**TASK STATEMENT:** Find the lines that contain the word "picture" and copy each one.

★ ★ ★ ★ ★ ★ ★

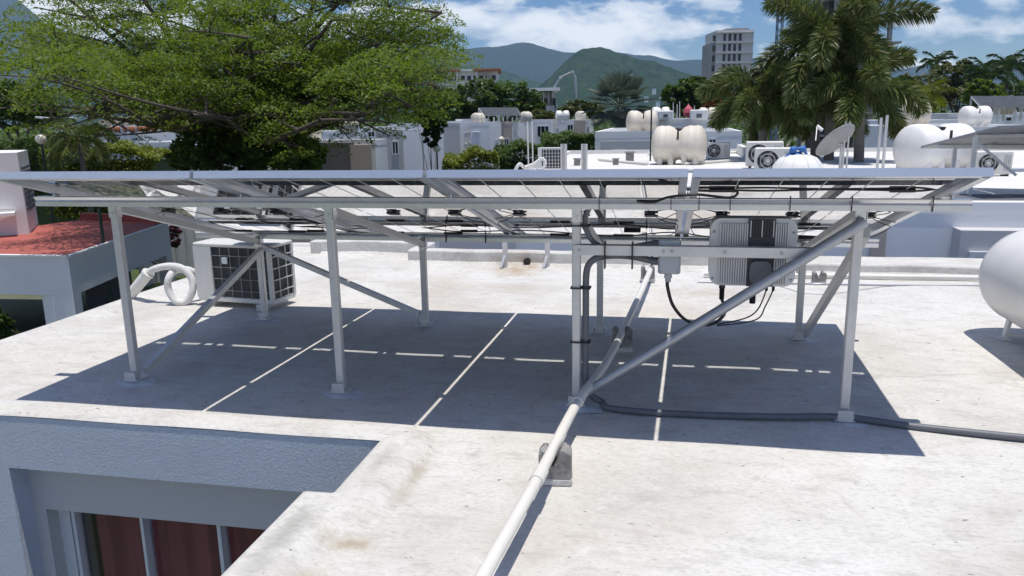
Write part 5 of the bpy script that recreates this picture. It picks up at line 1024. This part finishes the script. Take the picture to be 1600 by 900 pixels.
crown_tree('dense dark leafy tree under the great tree, in front of its trunk', 390, 28.5, [(320, 232, 44, 30), (365, 215, 44, 36), (415, 225, 48, 36), (465, 240, 44, 26), (340, 255, 50, 26), (430, 258, 60, 26), (490, 246, 20, 18), (285, 246, 20, 20)], 'leaf_mid', leaf=0.2, dens=1.6)
crown_tree('dark drooping tree in front of the far white houses, right of the great tree', 672, 40, [(672, 168, 22, 16), (678, 190, 20, 18), (676, 212, 14, 18), (660, 180, 14, 12), (645, 160, 20, 10)], 'leaf_dark', leaf=0.2, dens=0.9, tr=0.03)
crown_tree('dark round tree at the left edge below the mountains', 35, 60, [(15, 150, 34, 26), (50, 160, 34, 28), (20, 180, 40, 24), (75, 178, 26, 20), (-30, 165, 36, 36)], 'leaf_mid', leaf=0.35, dens=1.2)
crown_tree('broad green tree mass below the long apartment block', 760, 105, [(705, 168, 34, 24), (745, 152, 40, 26), (790, 148, 38, 24), (825, 160, 24, 20), (770, 172, 50, 18), (720, 180, 40, 14), (838, 172, 14, 16), (690, 152, 22, 16)], 'leaf_mid', leaf=0.55, dens=1.3, tr=0.35)
crown_tree('low yellow-green tree right of the solar canopy', 842, 95, [(835, 180, 22, 8), (855, 182, 16, 8)], 'leaf_olive', leaf=0.45)
crown_tree('yellowish scrub tree beside the pump boom', 910, 110, [(905, 168, 20, 12), (925, 172, 18, 12), (885, 174, 14, 8)], 'leaf_olive', leaf=0.5)
crown_tree('dark green round tree right of the fan palm', 1072, 85, [(1055, 152, 24, 20), (1080, 140, 24, 18), (1098, 155, 20, 20), (1070, 168, 34, 14), (1090, 128, 14, 8)], 'leaf_mid', leaf=0.45, dens=1.2)
crown_tree('red flowering tree left of the big palms', 1122, 78, [(1116, 158, 16, 14), (1130, 150, 12, 10), (1108, 166, 12, 10)], 'leaf_mid', leaf=0.35, flowers=('flower_red', 0.35))
for (u, D, lb, mt, lab) in ((1440, 115, [(1425, 150, 26, 24), (1450, 140, 26, 26), (1440, 168, 34, 14), (1415, 128, 14, 12)], 'leaf_olive', 'left one of the trees behind the right hand roofs'), (1495, 120, [(1480, 120, 24, 22), (1510, 128, 26, 24), (1495, 150, 38, 24), (1475, 140, 22, 20), (1505, 104, 14, 10)], 'leaf_olive', 'tallest airy olive-green tree on the right'), (1548, 110, [(1540, 150, 28, 20), (1560, 160, 24, 16), (1530, 138, 18, 14)], 'leaf_rain', 'green tree in front of the two coconut palms'), (1600, 125, [(1585, 145, 26, 18), (1620, 140, 34, 26)], 'leaf_mid', 'green tree at the far right edge'), (1448, 70, [(1446, 152, 12, 22), (1448, 168, 16, 10)], 'leaf_hedge', 'bright light-green young tree on the right'), (1390, 100, [(1385, 155, 22, 22), (1400, 135, 14, 16)], 'leaf_mid', 'tree just right of the big palms, half hidden')):
    crown_tree(lab, u, D, lb, mt, leaf=0.5 if D > 80 else 0.3, dens=1.1)
crown_tree('pink bougainvillea on the garden wall beyond the garage', 235, 35, [(215, 390, 18, 10), (245, 382, 20, 12), (268, 368, 14, 18), (205, 398, 12, 7)], 'leaf_olive', 'bougainvillea', 0.16, 0.8, flowers=('flower_pink', 0.5), tr=0.06, cat='shrub', group=None)
crown_tree('green bush at the left edge beside the garage pillar', 5, 22, [(0, 505, 16, 18), (-20, 495, 24, 30), (10, 522, 14, 12)], 'leaf_mid', 'bush', 0.14, 0.8, tr=0.05, cat='shrub', group=None)
crown_tree('dark shady tree behind the red terrace, under the left panels', 330, 46, [(300, 330, 60, 30), (350, 345, 60, 34), (250, 320, 40, 20), (400, 350, 50, 30)], 'leaf_dark', leaf=0.3, dens=1.2)

def hedge(label, u0, u1, vt_, D, dep, mat='leaf_hedge', low=GROUND, leaf=0.17, n=16000):
    a, b = at(u0, vt_, D), at(u1, vt_, D); c = (a+b)/2; zt_ = float(c[2]); t = thing('hedge', label, 'hedge', (c[0], c[1], low), 'clipped hedges along the street'); w = float(np.linalg.norm((b-a)[:2])); ax = (b-a)/np.linalg.norm(b-a); ax[2] = 0; dy = np.array(_FH)
    zlo = zt_-3.2
    x = rng.uniform(-w/2, w/2, n); y = rng.uniform(0, dep, n); f = rng.random(n); z = np.where(f < 0.55, zt_+rng.normal(size=n)*0.09, rng.uniform(zlo, zt_, n)); y = np.where(f >= 0.55, np.abs(rng.normal(size=n))*0.18, y)
    z += 0.18*np.sin(x*1.7+0.5*y)+0.12*np.sin(x*4.1+1)+0.10*np.sin(y*2.7+x)-0.25*np.clip((np.abs(x)/(w/2)-0.88)/0.12, 0, 1)**2
    leaf_mesh('foliage', c[None, :]*[1, 1, 0]+x[:, None]*ax+y[:, None]*dy+z[:, None]*np.array([0, 0, 1]), rng.uniform(0.6, 1.3, n)*leaf, mat, t, 0.3, 0.6)
    q = c+dy*dep/2; MB().box((q[0], q[1], (low+zt_-0.55)/2), (w-0.7, dep-0.6, zt_-0.55-low), -YAW, bev=0.1).build('dark_core', 'leaf_dark', t)  # dark box inside the leaves, standing for the shade within the hedge
hedge('bright yellow-green hedge at the left above the red terrace', 58, 238, 238, 40, 4)
hedge('bright clipped hedge in front of the far white houses, middle', 690, 778, 248, 38, 3, n=9000)
hedge('taller dark hedge right of the bright middle hedge', 770, 850, 236, 42, 3.5, 'leaf_mid', n=10000)
hedge('long hedge running back towards the fan palm', 850, 930, 219, 50, 6, 'leaf_mid', n=14000, leaf=0.2)
hedge('rough green hedge behind the globe lamp at the far left', -40, 90, 224, 44, 5, 'leaf_mid', n=9000)

# ---- palms
def frond(base_p, az, el, L_, droop, n, leaflets, length, foxtail, wid, gravity=0.35):
    h = np.array([math.cos(az), math.sin(az), 0.0]); p = np.array(base_p, float); pts = [p]; step = L_/n; dirs = []
    for i in range(n):
        t = (i+1)/n; e = el-droop*t**1.3; d = h*math.cos(e)+np.array([0, 0, math.sin(e)]); p = p+d*step; pts.append(p); dirs.append(d)
    V = []; F = []
    side = np.cross(h, [0, 0, 1.0]); side /= np.linalg.norm(side)
    for k in range(leaflets):
        t = 0.14+0.86*k/leaflets; i = min(int(t*n), n-1); c = pts[i]+(pts[i+1]-pts[i])*(t*n-i); d = dirs[i]; up = np.cross(side, d)
        ln = length*(0.45+0.75*math.sin(math.pi*min(1, t*0.92+0.05))**0.7)
        for a in (np.arange(7)*2*math.pi/7+rng.random()*6.28 if foxtail else (rng.normal()*0.22, math.pi+rng.normal()*0.22)):
            o = side*math.cos(a)+up*math.sin(a); v = o*0.85+d*0.62; v = v/np.linalg.norm(v); m_ = c+v*ln*0.5*rng.uniform(0.85, 1.1); e_ = m_+(v*ln*0.5+np.array([0, 0, -gravity*ln*0.5])); w = np.cross(v, o if not foxtail else rng.normal(size=3)); w = w/(np.linalg.norm(w)+1e-9)*wid
            j = len(V); V += [c, m_+w, e_, m_-w]; F += [(j, j+1, j+2, j+3)]
    return pts, V, F
def palm(label, u, vc, D, name, nfr, L_, leaflets, length, foxtail, mat='leaf_palm', wid=0.017, tr=0.13, droop=(0.9, 1.6), group=None, seed=0, el=(-0.1, 1.3), zb=GROUND, gravity=0.35):
    global rng; keep = rng; rng = np.random.default_rng(seed+100); rd = random.Random(seed)
    c = at(u, vc, D); p = np.array([c[0]+0.2, c[1], zb]); t = thing(name, label, 'palm tree', tuple(p), group)
    MB().tube([p, p*0.5+c*0.5+np.array([0.08, 0, 0]), c], [tr*1.25, tr, tr*0.85], 12).build('trunk', 'bark_grey', t)
    if foxtail: MB().tube([c-np.array([0, 0, 0.9]), c-np.array([0, 0, 0.3]), c+np.array([0, 0, 0.15])], [tr*0.9, tr*1.05, tr*0.4], 10).build('crownshaft', 'leaf_mid', t)
    for k in range(nfr):
        az = 2*math.pi*(k*0.382+0.05*rd.random()); f = k/(nfr-1); e = el[1]+(el[0]-el[1])*f; dr = droop[0]+(droop[1]-droop[0])*rd.random()
        pts, V, F = frond(c, az, e, L_*rd.uniform(0.85, 1.1), dr, 14, leaflets, length, foxtail, wid, gravity)
        m = MB(); m.add(V, F); m.tube(pts, [0.028*(1-i/len(pts))+0.005 for i in range(len(pts))], 5, False); m.build('frond', mat, t)
    rng = keep
palm('tallest foxtail palm at the right, crown rising past the top of the picture', 1300, 66, 20, 'foxtail_palm', 13, 2.15, 84, 0.40, True, seed=1, group='foxtail palms', droop=(0.8, 1.7), el=(-0.2, 1.35))
palm('left foxtail palm of the right hand group, fronds over the white roof', 1192, 150, 21, 'foxtail_palm', 12, 1.75, 76, 0.38, True, seed=2, group='foxtail palms', el=(-0.3, 1.1))
palm('right foxtail palm of the group, fronds hanging to the tank', 1345, 140, 19, 'foxtail_palm', 9, 1.5, 72, 0.38, True, seed=3, group='foxtail palms', el=(-0.3, 1.2))
palm('low dark foxtail palm in the middle of the group', 1275, 150, 20.5, 'foxtail_palm', 12, 1.75, 76, 0.36, True, seed=4, group='foxtail palms', el=(-0.2, 1.2))
palm('small feathery palm at the left behind the hedge', 122, 215, 37, 'coconut_palm', 16, 1.9, 40, 0.55, False, wid=0.03, seed=5, tr=0.12, el=(-0.3, 1.2), gravity=0.6)
palm('left one of two coconut palms at the far right', 1546, 118, 112, 'coconut_palm', 15, 3.8, 30, 1.1, False, 'leaf_dark', 0.09, 0.2, seed=6, group='coconut palms on the right', gravity=0.6)
palm('right one of two coconut palms at the far right', 1575, 105, 118, 'coconut_palm', 15, 3.8, 30, 1.1, False, 'leaf_dark', 0.09, 0.2, seed=7, group='coconut palms on the right', gravity=0.6)
palm('coconut palm poking above the trees right of the big palms', 1464, 98, 125, 'coconut_palm', 12, 3.0, 26, 0.9, False, 'leaf_dark', 0.09, 0.2, seed=8, group='coconut palms on the right', gravity=0.6)
palm('bright green small palm in front of the right hand trees', 1447, 150, 60, 'coconut_palm', 12, 1.9, 30, 0.6, False, 'leaf_hedge', 0.045, 0.12, seed=12, gravity=0.5)
def fan_palm(label, u, vc, D, n, R_):
    rd = random.Random(4); c = at(u, vc, D); p = np.array([c[0], c[1], GROUND]); t = thing('fan_palm', label, 'palm tree', tuple(p)); MB().tube([p, c], [0.3, 0.24], 10).build('trunk', 'bark_grey', t)
    for k in range(n):
        az = 2*math.pi*k*0.382; f = k/(n-1); e = 1.25-1.9*f; d = np.array([math.cos(az)*math.cos(e), math.sin(az)*math.cos(e), math.sin(e)]); hub = c+d*R_*0.52; sd = np.cross(d, [0, 0, 1.0]); sd /= np.linalg.norm(sd); up = np.cross(sd, d); m = MB(); m.tube([c, hub], [0.05, 0.03], 5)
        for j in range(22):
            a = -1.9+3.8*j/21; v = d*math.cos(a)+sd*math.sin(a)+up*0.12*abs(math.sin(a)); L_ = R_*0.5*(1-0.12*abs(a)); w = np.cross(v, up)*R_*0.035; tip = hub+v*L_+np.array([0, 0, -0.10*L_]); m.add([hub, hub+v*L_*0.6+w, tip, hub+v*L_*0.6-w], [(0, 1, 2, 3)])
        m.build('frond', 'leaf_fan', t)
fan_palm('silvery fan palm in the middle distance, right of the pump boom', 968, 165, 66, 24, 3.3)

# ---- far wood that reads as one mass
nb_ = 2600; uu = rng.uniform(-500, 2100, nb_); dd_ = rng.uniform(150, 900, nb_); C = []; S = []
for u, D in zip(uu, dd_):
    p = base(u, D, GROUND); h_ = rng.uniform(4, 9); g = ball(26, 0.4)*np.array([h_*0.6, h_*0.6, h_*0.5])+p+np.array([0, 0, h_*0.5]); C.append(g); S.append(rng.uniform(0.9, 2.0, 26))
o = leaf_mesh('distant_wood', np.concatenate(C), np.concatenate(S), 'leaf_mid', None, 0.3, 0.7, None, (0, 300, GROUND)); tag(o, 'far belt of green trees below the hills', 'wood', None, 'stuff')

# ================================================================== haze
hm = bpy.data.materials.new('haze_air'); hm.use_nodes = True; nt = hm.node_tree; nt.nodes.remove(nt.nodes['Principled BSDF']); pv_ = N(nt, 'ShaderNodeVolumePrincipled', i={'Color': (0.48, 0.73, 1.0, 1), 'Density': 0.000065, 'Anisotropy': 0.0}); nt.links.new(pv_.outputs[0], nt.nodes['Material Output'].inputs['Volume']); MATS['haze_air'] = hm
hz = MB().box((0, 5200, 760), (30000, 13600, 1536)).build('haze', 'haze_air'); hz['kind'] = 'stuff'; hz['label'] = 'pale blue air over the far hills'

★ ★ ★ ★ ★ ★ ★

**WRITTEN ANSWER:**
Write part 5 of the bpy script that recreates this picture. It picks up at line 1024. This part finishes the script. Take the picture to be 1600 by 900 pixels.
palm('tallest foxtail palm at the right, crown rising past the top of the picture', 1300, 66, 20, 'foxtail_palm', 13, 2.15, 84, 0.40, True, seed=1, group='foxtail palms', droop=(0.8, 1.7), el=(-0.2, 1.35))